Nielsen Norman Group

Verganti & Norman: Having a vision is not enough--it must be implemented

Roberto Verganti and I wrote an invited article for the Italian Newspaper Nòva. Our title was "The Age of Vision," and Verganti was the first author. They translated it into Italian, retitled it retitled "Per costruire visione servono nuovi contest" (To build a vision we need new contexts"), and listed me as first author. (A better title would have been "Having a vision is not enough--it must be implemented.")  It was published Sunday, July 13, 2014 in their technology section, Nòva 24 Tech.



Our English original is below, with the improved title.

Having a vision is not enough--it must be implemented

Roberto Verganti (Politecnico di Milano)
Don Norman (University of California, San Diego)

Innovation is important. People want it. Companies want it. Politicians want it.  But what is it?

Great, radical innovations change the world. Think of the radical inventions that changed the world, from Marconi to Edison. But these radical innovations are surprisingly rare.   How many radical revolutions will any one of us experience in a lifetime? Not many, perhaps twenty or fifty, but certainly not thousands.

Breakthrough innovation comes from visions: the capability of looking at the world and seeing what others do not. There is no single profession that drives innovation. It can come from anyone, from anywhere. 

Vision building is the most relevant and rare asset in our society. We do not live in a world where data and knowledge are missing. Indeed, it is just the opposite. The amount of information is overwhelming. What is rare is the capability to make sense of this enormous and complex picture, to go beyond the past and existing patterns and imagine what is not there. 

But having a vision is not enough. Visionary ideas are frequent: actual implementation of these visions is rare. Innovation requires that the vision be fulfilled, a task that requires immense courage, fortitude, and conviction. Great innovations often face great obstacles. Even the most successful innovations had a difficult time getting going, they faced severe scorn and ridicule, and they often took decades before they were accepted.

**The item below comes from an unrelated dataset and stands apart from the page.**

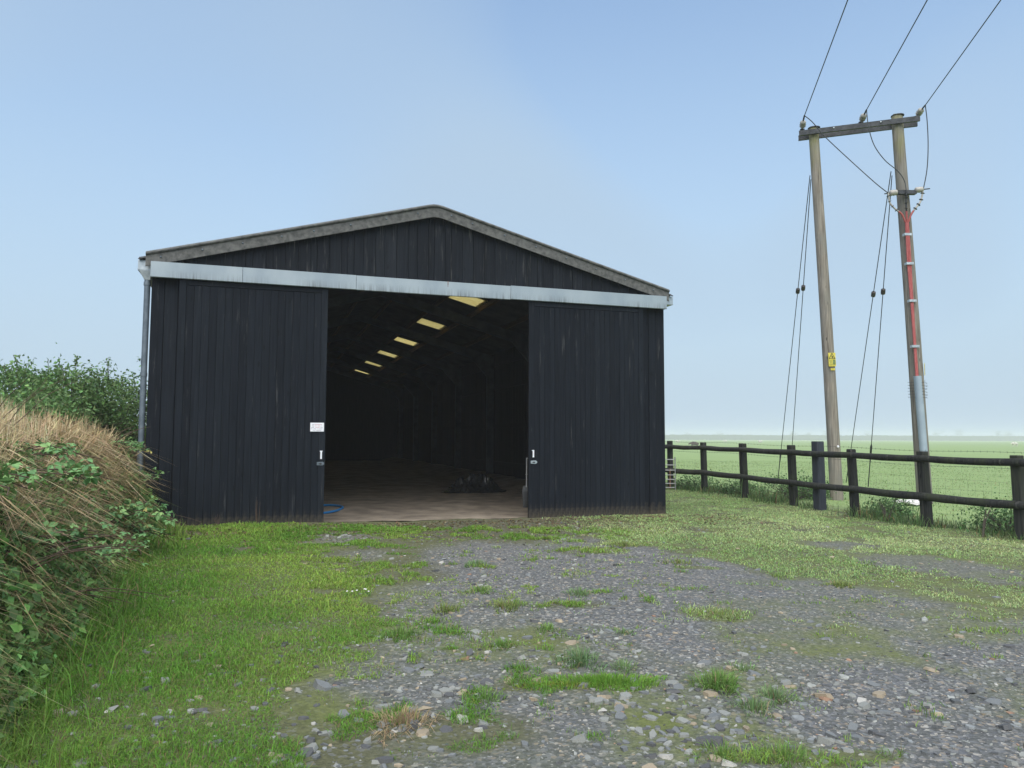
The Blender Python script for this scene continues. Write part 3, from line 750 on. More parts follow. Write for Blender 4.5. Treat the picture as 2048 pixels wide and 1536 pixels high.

We still know little about how visions are built. Businesses claim to want innovation, but when innovative ideas are presented to them, they balk. Intuitive and insightful processes scare them. "But what if it fails?" they ask. Great visionaries, great innovators frequently fail. Failure, to them, is a learning experience. Great change does not come without earlier great failure. 

But the fear of failure has chastened the otherwise visionary drive of many. Designers, who had a good mastery of the process, have abandoned their peculiar visionary skills to embrace safer and more structured concepts that managers are more familiar with. 

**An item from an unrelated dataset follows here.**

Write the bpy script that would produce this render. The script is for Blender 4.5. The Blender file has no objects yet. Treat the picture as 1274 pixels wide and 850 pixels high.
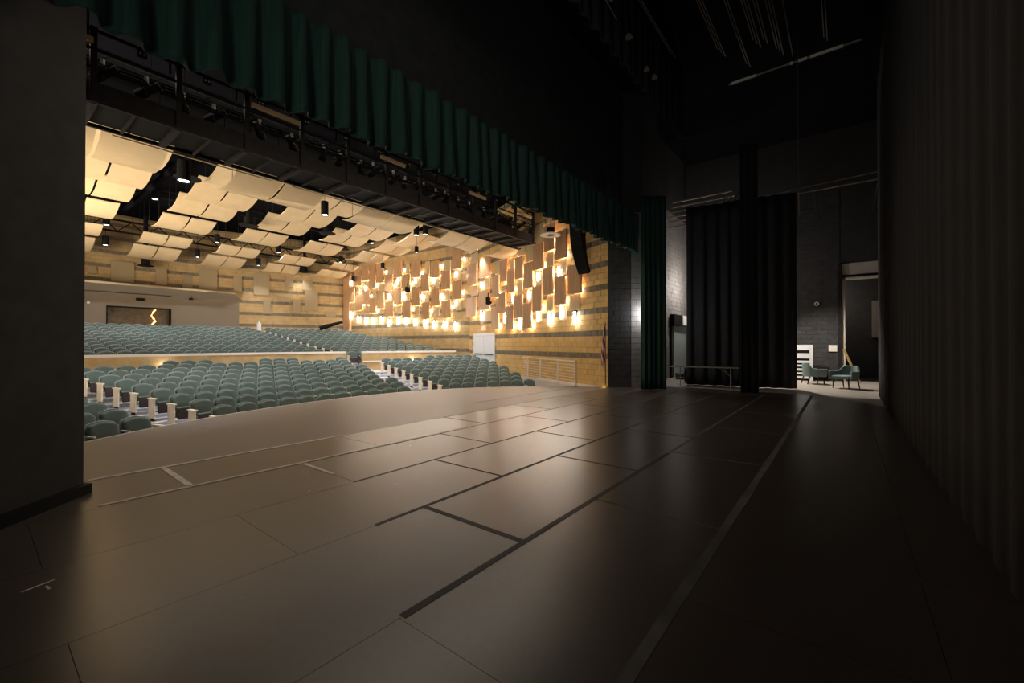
import bpy, bmesh, math, random
from mathutils import Vector, Matrix
random.seed(7)
C = bpy.context.scene.collection
PI = math.pi
R_ = math.radians

# ------------------------------------------------------------ camera
YAW, PIT, EYE = 0.664, 0.0065, 1.594
Fv = Vector((math.cos(YAW)*math.cos(PIT), math.sin(YAW)*math.cos(PIT), math.sin(PIT)))
Rv = Vector((math.sin(YAW), -math.cos(YAW), 0))
Uv = Rv.cross(Fv)
cd = bpy.data.cameras.new('camera'); cam = bpy.data.objects.new('camera', cd); C.objects.link(cam)
cd.sensor_width = 36; cd.lens = 15.0; cd.clip_start = 0.02; cd.clip_end = 200
cam.matrix_world = Matrix(((Rv.x, Uv.x, -Fv.x, 0), (Rv.y, Uv.y, -Fv.y, 0), (Rv.z, Uv.z, -Fv.z, EYE), (0, 0, 0, 1)))
sc = bpy.context.scene; sc.camera = cam
sc.view_settings.view_transform = 'Standard'; sc.view_settings.look = 'None'
sc.view_settings.gamma = 1; sc.view_settings.use_curve_mapping = False
sc.view_settings.exposure = 0.0
# ------------------------------------------------------------ world
W = bpy.data.worlds.new('world'); sc.world = W; W.use_nodes = True
W.node_tree.nodes['Background'].inputs[0].default_value = (.9, .95, 1, 1)
W.node_tree.nodes['Background'].inputs[1].default_value = 0.004

# ------------------------------------------------------------ lights
def lamp(kind, name, loc, power, col=(1, .9, .78), size=.3, size_y=None, target=None, spot=None, blend=.6, spread=None):
    l = bpy.data.lights.new(name, kind); l.energy = power; l.color = col
    if kind == 'AREA':
        l.size = size
        if spread: l.spread = R_(spread)
        if size_y: l.shape = 'RECTANGLE'; l.size_y = size_y
    elif kind in ('POINT', 'SPOT'): l.shadow_soft_size = size
    if kind == 'SPOT': l.spot_size = R_(spot or 90); l.spot_blend = blend
    o = bpy.data.objects.new(name, l); C.objects.link(o); o.location = loc
    if target is not None:
        o.rotation_euler = (Vector(target)-Vector(loc)).to_track_quat('-Z', 'Y').to_euler()
    return o
WARM = (1, .80, .55)
# auditorium: added fill areas that brighten the clouds, on the side of the hall that the near proscenium wall hides
lamp('AREA', 'hall_fill', (-4.5, 15, .6), 1600, (1, .88, .70), 3, 10, target=(6, 20, 10.5), spread=95)
lamp('AREA', 'hall_fill', (-4.5, 26, 2.0), 1700, (1, .87, .69), 3, 8, target=(9, 28, 10.5), spread=95)
lamp('AREA', 'catwalk_fill', (7.7, 13.2, 6.0), 260, (1, .92, .80), 12, .5, target=(8.2, 15.4, 0))  # unseen strip added below the catwalk to light the seats
lamp('AREA', 'apron_fill', (7.7, 8.0, 6.6), 160, (1, .86, .70), 9, .6, target=(7.7, 10.2, 0))  # unseen strip added behind the valance to light the apron
for hx in (5.0, 9.15, 13.05, 17.0):
    for hy in (22.6, 26.4, 29.9): lamp('SPOT', 'ceiling_fill', (hx, hy, 9.5), 620, (.95, .95, 1), .05, target=(hx, hy+.001, 0), spot=80)  # extra spots added above the cloud gaps to even out the seating light
# backstage
lamp('SPOT', 'wing_light', (21.0, 2.9, 4.6), 1250, (1, .93, .84), .12, target=(20.6, .3, 0), spot=110)
lamp('POINT', 'wing_light', (21.6, 5.3, 4.4), 230, (1, .93, .88), .15)
lamp('POINT', 'wing_light', (15.20, 5.68, 2.7), 42, (.95, .95, 1), .05)
lamp('AREA', 'stage_fill', (6, 1.0, 9.3), 30, (1, .96, .93), 9, 3, target=(7, 1.6, 0))  # ambient fill added to lift the blacks on stage
lamp('AREA', 'stage_fill', (-3, 1.2, 3.4), 15, (.96, 1, .97), 2, 2, target=(7, 6.0, 5.8), spread=70)  # narrow fill added to brighten the valance
lamp('AREA', 'gear_fill', (7.5, 12.3, 7.75), 40, (1, .92, .8), 16, .3, target=(7.5, 12.25, 0))  # unseen strip added to brighten the gear on the catwalk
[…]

A marketing manager once described Apple's market research as consisting of "Steve ?[Jobs] looking in the mirror every morning and asking himself what he wanted." This kind of statement is usually meant as an insult. A popular myth is that innovation is driven by sophisticated analytical methods and structured processes. Behaviours based on intuition are stigmatized. This myth has come from the traditional business environment that supports an orientation towards problem solving rather than vision building. This approach might solve the immediate issues, but it fails to prepare for the future. 

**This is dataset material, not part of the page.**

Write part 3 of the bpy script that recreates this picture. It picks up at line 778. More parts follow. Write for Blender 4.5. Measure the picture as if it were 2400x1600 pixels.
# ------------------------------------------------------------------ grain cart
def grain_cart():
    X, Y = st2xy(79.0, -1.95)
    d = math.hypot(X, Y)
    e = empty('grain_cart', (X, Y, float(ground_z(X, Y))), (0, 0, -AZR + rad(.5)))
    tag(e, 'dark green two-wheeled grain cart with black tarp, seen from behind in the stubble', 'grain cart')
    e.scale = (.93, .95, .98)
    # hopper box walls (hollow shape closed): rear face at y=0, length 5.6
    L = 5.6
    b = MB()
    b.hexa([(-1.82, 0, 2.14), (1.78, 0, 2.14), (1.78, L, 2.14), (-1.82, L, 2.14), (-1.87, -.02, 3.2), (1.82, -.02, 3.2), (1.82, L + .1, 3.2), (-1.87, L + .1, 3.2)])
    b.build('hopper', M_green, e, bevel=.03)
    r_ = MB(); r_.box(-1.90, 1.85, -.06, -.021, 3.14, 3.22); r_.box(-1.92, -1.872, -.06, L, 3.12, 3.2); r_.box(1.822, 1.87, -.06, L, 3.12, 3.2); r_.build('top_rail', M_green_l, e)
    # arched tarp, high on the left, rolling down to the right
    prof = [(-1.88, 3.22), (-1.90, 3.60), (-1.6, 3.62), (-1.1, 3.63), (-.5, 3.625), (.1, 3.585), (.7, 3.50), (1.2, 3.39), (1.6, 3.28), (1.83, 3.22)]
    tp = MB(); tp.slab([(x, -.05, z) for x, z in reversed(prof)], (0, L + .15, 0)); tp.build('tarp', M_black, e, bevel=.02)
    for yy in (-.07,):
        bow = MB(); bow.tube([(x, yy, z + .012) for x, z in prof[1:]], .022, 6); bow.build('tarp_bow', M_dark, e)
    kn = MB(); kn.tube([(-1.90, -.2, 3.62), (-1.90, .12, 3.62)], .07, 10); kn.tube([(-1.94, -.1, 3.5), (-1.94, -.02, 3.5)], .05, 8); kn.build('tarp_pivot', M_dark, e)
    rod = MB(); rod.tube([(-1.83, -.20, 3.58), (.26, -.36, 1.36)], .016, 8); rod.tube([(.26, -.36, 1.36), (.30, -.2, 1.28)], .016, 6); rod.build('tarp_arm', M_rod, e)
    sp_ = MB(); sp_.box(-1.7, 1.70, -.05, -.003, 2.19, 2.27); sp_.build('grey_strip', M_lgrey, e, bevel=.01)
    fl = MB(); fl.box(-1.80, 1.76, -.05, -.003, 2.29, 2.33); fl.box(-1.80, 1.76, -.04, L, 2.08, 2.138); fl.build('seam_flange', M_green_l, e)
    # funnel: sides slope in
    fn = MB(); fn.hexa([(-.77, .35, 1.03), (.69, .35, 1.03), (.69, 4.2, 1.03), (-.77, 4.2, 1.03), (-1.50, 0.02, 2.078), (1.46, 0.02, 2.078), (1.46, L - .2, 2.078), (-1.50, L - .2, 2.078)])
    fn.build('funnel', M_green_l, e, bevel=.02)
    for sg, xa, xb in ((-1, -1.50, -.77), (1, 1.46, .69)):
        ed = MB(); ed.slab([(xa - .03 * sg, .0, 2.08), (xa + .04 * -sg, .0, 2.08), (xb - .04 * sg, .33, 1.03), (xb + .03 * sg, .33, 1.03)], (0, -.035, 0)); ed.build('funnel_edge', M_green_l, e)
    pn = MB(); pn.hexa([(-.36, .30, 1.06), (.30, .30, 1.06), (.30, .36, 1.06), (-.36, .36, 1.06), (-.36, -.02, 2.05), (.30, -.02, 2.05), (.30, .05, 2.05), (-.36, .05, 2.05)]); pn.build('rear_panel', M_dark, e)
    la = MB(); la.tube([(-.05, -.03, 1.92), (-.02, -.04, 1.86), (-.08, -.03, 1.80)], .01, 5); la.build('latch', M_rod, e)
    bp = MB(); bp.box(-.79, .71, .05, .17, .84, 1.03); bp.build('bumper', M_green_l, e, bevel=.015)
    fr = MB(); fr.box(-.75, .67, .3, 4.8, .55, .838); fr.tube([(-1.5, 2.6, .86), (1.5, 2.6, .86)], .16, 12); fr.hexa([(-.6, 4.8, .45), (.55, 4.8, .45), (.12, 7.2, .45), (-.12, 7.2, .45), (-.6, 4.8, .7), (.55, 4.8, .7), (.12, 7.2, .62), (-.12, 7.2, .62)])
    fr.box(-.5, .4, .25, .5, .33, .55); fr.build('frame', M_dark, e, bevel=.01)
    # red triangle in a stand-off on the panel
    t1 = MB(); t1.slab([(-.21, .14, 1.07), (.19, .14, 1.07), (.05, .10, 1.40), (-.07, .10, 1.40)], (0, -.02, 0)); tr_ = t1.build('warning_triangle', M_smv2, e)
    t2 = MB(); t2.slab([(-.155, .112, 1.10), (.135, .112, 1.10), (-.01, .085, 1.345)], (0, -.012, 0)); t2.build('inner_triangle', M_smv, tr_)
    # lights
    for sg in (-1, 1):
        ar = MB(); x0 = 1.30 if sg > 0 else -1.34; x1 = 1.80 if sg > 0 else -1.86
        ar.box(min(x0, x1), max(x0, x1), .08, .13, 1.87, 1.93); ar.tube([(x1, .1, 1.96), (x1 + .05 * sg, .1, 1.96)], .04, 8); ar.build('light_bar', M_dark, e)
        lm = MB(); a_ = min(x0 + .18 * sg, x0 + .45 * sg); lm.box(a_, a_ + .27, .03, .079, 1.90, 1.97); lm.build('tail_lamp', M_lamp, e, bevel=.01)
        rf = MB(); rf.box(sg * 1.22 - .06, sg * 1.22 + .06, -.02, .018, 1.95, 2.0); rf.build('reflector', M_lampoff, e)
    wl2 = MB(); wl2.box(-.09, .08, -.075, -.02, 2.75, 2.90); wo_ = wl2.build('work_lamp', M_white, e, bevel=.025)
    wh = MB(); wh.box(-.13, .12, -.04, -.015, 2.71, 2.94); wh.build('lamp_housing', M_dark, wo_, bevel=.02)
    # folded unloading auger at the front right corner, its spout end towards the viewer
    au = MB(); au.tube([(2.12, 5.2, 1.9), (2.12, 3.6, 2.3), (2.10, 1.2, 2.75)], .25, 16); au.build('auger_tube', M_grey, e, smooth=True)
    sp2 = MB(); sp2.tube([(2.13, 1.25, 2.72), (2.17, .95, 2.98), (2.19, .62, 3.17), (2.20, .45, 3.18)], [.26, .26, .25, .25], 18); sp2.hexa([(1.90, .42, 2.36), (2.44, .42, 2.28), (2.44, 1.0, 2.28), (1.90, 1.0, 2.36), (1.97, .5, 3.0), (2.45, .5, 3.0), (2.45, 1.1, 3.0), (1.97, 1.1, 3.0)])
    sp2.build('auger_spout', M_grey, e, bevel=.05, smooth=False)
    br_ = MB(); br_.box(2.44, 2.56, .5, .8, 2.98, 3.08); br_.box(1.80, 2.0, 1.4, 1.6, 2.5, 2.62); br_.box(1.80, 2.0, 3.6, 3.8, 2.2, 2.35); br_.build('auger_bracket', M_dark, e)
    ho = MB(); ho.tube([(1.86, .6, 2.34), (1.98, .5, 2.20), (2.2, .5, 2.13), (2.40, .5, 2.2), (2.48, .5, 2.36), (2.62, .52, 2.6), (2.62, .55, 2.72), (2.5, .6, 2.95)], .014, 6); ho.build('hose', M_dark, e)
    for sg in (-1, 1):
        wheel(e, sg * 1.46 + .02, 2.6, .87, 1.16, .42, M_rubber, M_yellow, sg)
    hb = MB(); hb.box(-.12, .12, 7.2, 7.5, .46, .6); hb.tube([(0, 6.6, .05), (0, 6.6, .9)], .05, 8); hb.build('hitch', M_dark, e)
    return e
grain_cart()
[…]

The new frontier is to explore the path to innovation by understanding the nature of vision building. For this purpose, we need new frameworks. We need to investigate the slippery intangible dimensions of thinking, the capability to unveil what is hidden into the mirror that reflects our role in the society.

We need to understand the dreams of people, to change the marketplace from the ordinary to a world that is still not there. This is essential if we want to leave in a sustainable world. A sustainable society can only be the result of visions that look beyond today, beyond immediate issues. 


Roberto Verganti is Professor of Management of Innovation at Politecnico di Milano. He serves on the European Design Innovation Leadership Board of the European Commission. His book, Design-Driven Innovation, was published by Harvard Business Press. 

Don Norman directs the Design Lab at the University of California, San Diego (USA),and is former Vice President of Apple. His latest book, La Caffettiera del Masochista*, was recently published by Giunti. He has an honorary degree from the University of Padova.

* Note: La Caffettiera del Masochista* is the title of the Italian translation of Design of Everyday Things, revised and expanded.